The Trial Chamber sentenced Milošević to 33 years of imprisonment.

333. The Appeals Chamber recalls that it overturned Milošević’s convictions for planning the crimes of terror, murder and inhumane acts on the basis that his responsibility for ordering the relevant crimes pursuant to Article 7(1) of the Statute fully encompasses his criminal conduct and does not warrant a separate conviction for planning the same crimes.[1] In this context, where the findings with respect to Milošević’s criminal conduct and the seriousness of the crimes remain undisturbed, the Appeals Chamber finds that no reduction of sentence is warranted.

334. In addition, the Appeals Chamber has vacated Milošević’s convictions under Article 7(1) with respect to crimes committed through sniping incidents and replaced them with convictions pursuant to Article 7(3) of the Statute.[2] The Appeals Chamber acknowledges that in appropriate cases, a conviction under Article 7(3) of the Statute may result in a lesser sentence as compared to that imposed in the context of an Article 7(1) conviction.[3] However, in this particular case, the Appeal Chamber finds that its conclusions with respect to the form of Milošević’s responsibility for the crimes at stake do not in any way diminish his active and central role in the commission of the crimes.[4] Indeed, Milošević did more than merely tolerate the crimes as a commander; in maintaining and intensifying the campaign of shelling and sniping the civilian population in Sarajevo throughout the Indictment period, he provided additional encouragement to his subordinates to commit the crimes against civilians. Therefore, no reduction of sentence is warranted on this basis either.

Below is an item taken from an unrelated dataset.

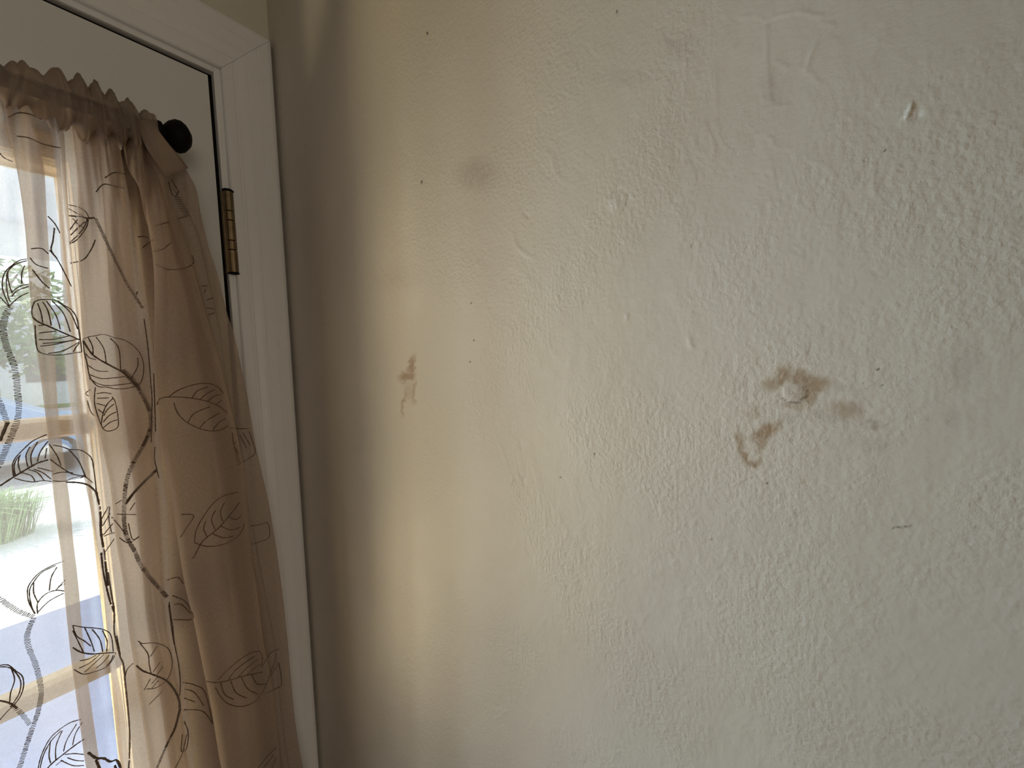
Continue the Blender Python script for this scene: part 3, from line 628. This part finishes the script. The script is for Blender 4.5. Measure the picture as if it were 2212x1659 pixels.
# second vine leaves over the glass
LN(c3, [(0, 890), (100, 825), (200, 765), (290, 715), (372, 690)], r=.0006)
LN(c3, [(105, 820), (95, 740), (110, 690), (140, 650), (200, 590), (260, 540), (370, 490)], [(118, 815), (108, 745), (125, 690), (160, 650)], [(110, 830), (180, 850), (260, 860), (330, 850), (400, 857)],
   [(150, 660), (140, 720), (157, 785)], [(230, 590), (200, 660), (215, 745)], [(290, 550), (240, 650), (245, 735)], [(370, 545), (310, 630), (288, 705)], [(360, 600), (348, 680)],
   [(170, 790), (240, 812), (270, 855)], [(220, 765), (290, 790), (340, 850)], [(260, 762), (330, 790), (395, 840)], [(290, 750), (350, 765), (405, 780)])
LN(c3, [(410, 575), (480, 590), (540, 610), (620, 615), (680, 650), (710, 690), (725, 780), (735, 860), (742, 940)], [(380, 570), (440, 660), (470, 735)], [(380, 680), (460, 740), (560, 800), (655, 812)],
   [(530, 610), (600, 690), (640, 770), (662, 825)], [(410, 800), (480, 785), (560, 790)], [(400, 852), (500, 855), (560, 830), (650, 820), (718, 870)], [(640, 770), (650, 810), (620, 830)])
LN(c3, [(510, 862), (600, 865), (680, 885), (742, 940)], r=.0006)
LN(c3, [(742, 940), (765, 1050), (775, 1150), (778, 1250), (800, 1400), (832, 1659)], r=.0008)
LN(c4, [(832, 150), (860, 330), (880, 450), (880, 600), (900, 700), (925, 800), (950, 860), (965, 1000), (990, 1250), (1000, 1450), (990, 1700)], [(780, 0), (800, 170), (850, 380), (880, 460)], r=.0006)
LN(c3, [(835, 1050), (780, 1150)], [(850, 1100), (790, 1200)], [(870, 1180), (795, 1270)], [(885, 1250), (840, 1262), (800, 1280)], [(880, 1300), (810, 1400)], [(845, 1050), (840, 1150), (860, 1250)])
LN(c3, [(735, 130), (728, 250), (760, 370), (800, 455), (850, 467), (905, 440), (912, 380), (890, 250), (862, 200)], [(872, 215), (820, 270), (790, 350), (780, 430)], [(745, 180), (800, 172), (860, 180)], [(750, 215), (840, 212)],
   [(745, 255), (810, 272)], [(755, 300), (795, 330)], [(880, 260), (830, 300), (800, 350)], [(895, 320), (840, 350), (795, 400)], [(905, 380), (850, 400), (800, 440)], [(690, 150), (660, 180), (690, 200)], [(670, 230), (700, 320), (730, 350)])
# leaves on the dark folds
LN(c3, [(1210, 262), (1240, 215), (1350, 205), (1480, 215), (1600, 240), (1700, 285), (1752, 330)], r=.0005)
LN(c3, [(1300, 205), (1380, 150), (1500, 110), (1600, 100), (1680, 130), (1722, 180)], [(1340, 250), (1370, 330), (1440, 400), (1530, 445), (1620, 467), (1700, 460), (1762, 425)],
   [(1480, 215), (1520, 160), (1600, 130)], [(1540, 225), (1600, 175), (1660, 150)], [(1600, 240), (1650, 200), (1700, 185)], [(1660, 265), (1710, 230)], [(1450, 400), (1500, 330), (1620, 280)], [(1540, 445), (1590, 390), (1690, 330)], [(1640, 460), (1690, 400), (1740, 370)],
   [(1770, 440), (1850, 450), (1920, 450)], [(1790, 480), (1800, 560), (1830, 640)], [(1830, 730), (1900, 690), (1965, 640), (1950, 560), (1920, 470)], [(1820, 550), (1795, 570)], [(1850, 500), (1900, 600)], [(1870, 480), (1930, 580)], r=.0004)
LN(c3, [(1845, 1020), (1760, 1130), (1680, 1220), (1560, 1320), (1500, 1430), (1478, 1452)], r=.0005)
LN(c3, [(1500, 1330), (1510, 1240), (1560, 1140), (1640, 1030), (1720, 970), (1830, 940)], [(1500, 1330), (1600, 1357), (1720, 1342), (1820, 1290), (1870, 1230), (1882, 1180)], [(1390, 1285), (1440, 1210), (1492, 1120), (1400, 1110)],
   [(1600, 1290), (1570, 1220), (1590, 1160)], [(1660, 1230), (1630, 1150), (1660, 1080)], [(1720, 1170), (1700, 1090), (1730, 1020)], [(1640, 1260), (1720, 1290), (1800, 1280)], [(1700, 1200), (1780, 1230), (1850, 1210)], [(1760, 1130), (1820, 1150), (1860, 1120)],
   [(1930, 1200), (2000, 1190), (2060, 1170)], [(1940, 1340), (2010, 1320), (2070, 1290), (2080, 1230), (2060, 1170)], r=.0004)
LN(c4, [(1590, 990), (1660, 1000), (1760, 985), (1880, 950), (2025, 920)], r=.0005)
LN(c4, [(1680, 980), (1780, 880), (1900, 790), (1990, 760), (2022, 800), (2012, 880)], [(1660, 1040), (1700, 1110), (1760, 1165), (1860, 1185), (1960, 1150), (2020, 1080), (2080, 960), (2150, 850)],
   [(1760, 980), (1820, 900), (1960, 800)], [(1830, 965), (1890, 900), (1990, 820)], [(1900, 945), (1950, 900), (2005, 860)], [(1700, 1000), (1730, 1090), (1800, 1130)], [(1780, 990), (1820, 1080), (1900, 1120)], [(1860, 960), (1910, 1050), (1990, 1090)], [(1940, 940), (1980, 1010), (2050, 1010)],
   [(2020, 880), (2080, 780), (2150, 740)], [(2060, 1080), (2120, 1050), (2170, 1010), (2150, 850)], [(2070, 960), (2110, 860), (2130, 780)], r=.0004)
LN(c4, [(1330, 330), (1420, 370), (1470, 440), (1482, 512), (1340, 515)], [(1290, 210), (1370, 190), (1412, 240)], [(1410, 1000), (1500, 1020), (1580, 1080), (1640, 1320)], [(1420, 1210), (1560, 1222), (1640, 1320)], [(1340, 400), (1400, 400), (1470, 470)],
   [(1990, 1659), (2060, 1570), (2130, 1500)], [(2100, 1659), (2130, 1580)], [(2030, 1659), (2110, 1560)], [(1420, 1050), (1500, 1080), (1570, 1180)], [(1420, 1120), (1500, 1150)], r=.0004)
LN(c4, [(1305, 380), (1312, 450), (1330, 560), (1345, 700), (1375, 850), (1390, 1000), (1385, 1100)], [(1300, 400), (1320, 560), (1340, 700)], [(1405, 1400), (1398, 1530), (1440, 1500), (1450, 1385), (1420, 1300)], [(1350, 1659), (1400, 1560), (1412, 1520), (1440, 1400)], r=.0004)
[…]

335. [The Appeals Chamber reversed Milošević’s convictions for three shelling incidents] […] Although these findings do not change the fact that the entire population of Sarajevo was the victim of the crime of terror committed under Milošević’s command, they do involve fewer victims of the crimes of murder and other inhumane acts imputable to Milošević under counts 5 and 6 of the Indictment. The Appeals Chamber thus finds that these reversals have an impact, although limited, on Milošević’s overall culpability.

337. Taking into account the particular circumstances of this case, the gravity of the crimes for which Milošević’s convictions have been upheld, and the quashing of the convictions outlined above, the Appeals Chamber concludes that Milošević’s sentence should be reduced to a term of imprisonment of 29 years.

[1] See supra, Section XI.A.2.(b), para. 274.

[2] See supra, Section XI.A.2.(d), para. 281.

[3] Cf. Strugar Appeal Judgement, paras 353-354.

[4] Cf. Hadžihasanović and Kubura Appeal Judgement, para. 320, referring to Aleksovski Appeal Judgement, para. 183, where the Appeals Chamber held as follows:

[…] As warden of a prison he took part in violence against the inmates. The Trial Chamber recognised the seriousness of these offences but stated that his participation was relatively limited. In fact, his superior responsibility as a warden seriously aggravated the Appellant’s offences. Instead of preventing it, he involved himself in violence against those whom he should have been protecting, and allowed them to be subjected to psychological terror. He also failed to punish those responsible. […] The combination of these factors should, therefore, have resulted in a longer sentence and should certainly not have provided grounds for mitigation.